As organizations increasingly use virtualization in their data centers, they are becoming more aware of the need for proper security to defend against threats, according to a new research report.
As organizations make the shift to virtualization and cloud computing, they run the risk of introducing “new obstacles” such as inconsistent network policies and security loopholes, according to a McAfee and Brocade report released May 31. The biggest threats were targeted attacks and security breaches, the respondents said.
About 62 percent of respondents were planning or were in the process of a data center upgrade. Half of the respondents have either implemented or were planning to deploy private clouds within their organizations.
“Companies investing in full scale virtualization are now running into network and security challenges,” said Rees Johnson, senior vice president and general manager for network security at McAfee.
Nearly 77 percent of respondents rated threat protection, such as intrusion prevention, as “critical” or “important” in the survey. Approximately 26 percent were the most worried about targeted attacks against their virtualized infrastructure and 24 percent said security breaches were their biggest concern.
In comparison, 32 percent named bandwidth and traffic engineering and 29 percent reported scaling server virtualization.
Virtualization “comes at a cost,” and traditional networking architecture is not “best-suited” to handle the demands of a virtual environment, McAfee said. Nearly half are relying on the same security model for virtualization that they used with physical servers, the report found.
“Virtualization, especially in the context of private clouds, introduces unique operational and security challenges,” Johnson said.
Application security can fail when applications are “decoupled” from the physical resources they rely on, according to McAfee. About 18 percent of the surveyed professionals had also reached the same conclusion and were exploring other methods.
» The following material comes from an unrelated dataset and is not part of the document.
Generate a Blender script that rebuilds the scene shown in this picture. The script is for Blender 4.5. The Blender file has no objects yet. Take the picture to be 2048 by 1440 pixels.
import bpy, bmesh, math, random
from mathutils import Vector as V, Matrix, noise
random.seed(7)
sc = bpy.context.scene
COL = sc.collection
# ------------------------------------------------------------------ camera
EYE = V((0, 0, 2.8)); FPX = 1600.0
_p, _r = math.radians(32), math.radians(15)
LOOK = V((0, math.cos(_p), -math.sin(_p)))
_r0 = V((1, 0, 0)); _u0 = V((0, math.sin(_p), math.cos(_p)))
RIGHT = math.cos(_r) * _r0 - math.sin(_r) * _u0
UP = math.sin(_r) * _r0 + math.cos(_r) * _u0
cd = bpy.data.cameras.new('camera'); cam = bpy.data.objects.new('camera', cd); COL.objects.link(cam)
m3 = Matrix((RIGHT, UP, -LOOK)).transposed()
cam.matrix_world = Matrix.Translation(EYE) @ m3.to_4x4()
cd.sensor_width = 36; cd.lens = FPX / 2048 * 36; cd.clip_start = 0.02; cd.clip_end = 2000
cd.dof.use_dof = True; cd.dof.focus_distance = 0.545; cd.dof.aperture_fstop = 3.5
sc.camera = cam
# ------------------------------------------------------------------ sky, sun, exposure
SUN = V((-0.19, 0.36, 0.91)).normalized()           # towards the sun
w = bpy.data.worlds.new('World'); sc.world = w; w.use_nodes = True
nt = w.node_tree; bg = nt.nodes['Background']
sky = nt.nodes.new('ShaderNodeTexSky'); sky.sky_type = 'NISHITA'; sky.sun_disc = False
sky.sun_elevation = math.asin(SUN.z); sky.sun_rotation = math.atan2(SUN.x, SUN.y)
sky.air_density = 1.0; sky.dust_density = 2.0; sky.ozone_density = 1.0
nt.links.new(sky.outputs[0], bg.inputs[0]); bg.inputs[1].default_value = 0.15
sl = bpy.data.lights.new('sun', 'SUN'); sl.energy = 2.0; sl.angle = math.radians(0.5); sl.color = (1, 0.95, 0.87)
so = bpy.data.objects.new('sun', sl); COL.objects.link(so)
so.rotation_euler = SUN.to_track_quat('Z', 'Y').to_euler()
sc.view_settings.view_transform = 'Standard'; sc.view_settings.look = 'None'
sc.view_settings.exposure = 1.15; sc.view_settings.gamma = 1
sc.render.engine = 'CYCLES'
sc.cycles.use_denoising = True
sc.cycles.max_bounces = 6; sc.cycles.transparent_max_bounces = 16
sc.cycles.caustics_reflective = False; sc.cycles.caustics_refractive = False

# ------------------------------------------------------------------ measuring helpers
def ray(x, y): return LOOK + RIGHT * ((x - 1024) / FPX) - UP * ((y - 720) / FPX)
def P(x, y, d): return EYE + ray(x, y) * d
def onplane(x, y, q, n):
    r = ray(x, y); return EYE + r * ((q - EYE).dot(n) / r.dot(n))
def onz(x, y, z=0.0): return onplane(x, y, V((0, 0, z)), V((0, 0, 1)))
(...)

About 40 percent of the survey participants said virtual machines introduce operational complexity and 25 percent said it was a challenge to secure trust boundaries. Trust boundaries can be as simple as figuring out who has login access to the server box that hosts the application. Someone who has control over a hypervisor has the authority to start, stop and modify all the virtual machines inside.
In a virtualized environment, virtual machines can be moved around to optimize hardware space, network bandwidth and available processing power. While the ability to move virtual machines is an “essential” component of a “flexible” virtual data center, this capability also makes the environment more complex to manage, according to Johnson. The protective measures in place have to be able to adjust when the VMs move across hypervisors.
Additionally, physical firewalls are generally not designed to handle the traffic from a hypervisor running several virtual servers.
While organizations are becoming more comfortable with the idea of virtualization as a cost-effective and efficient way to upgrade the data center, security remains a big concern, and organizations need to invest in technologies that are specifically designed to inspect data flowing in and out of virtual machines, according to Johnson.
The survey included 100 IT professionals and security managers in North American companies with 500 or more employees.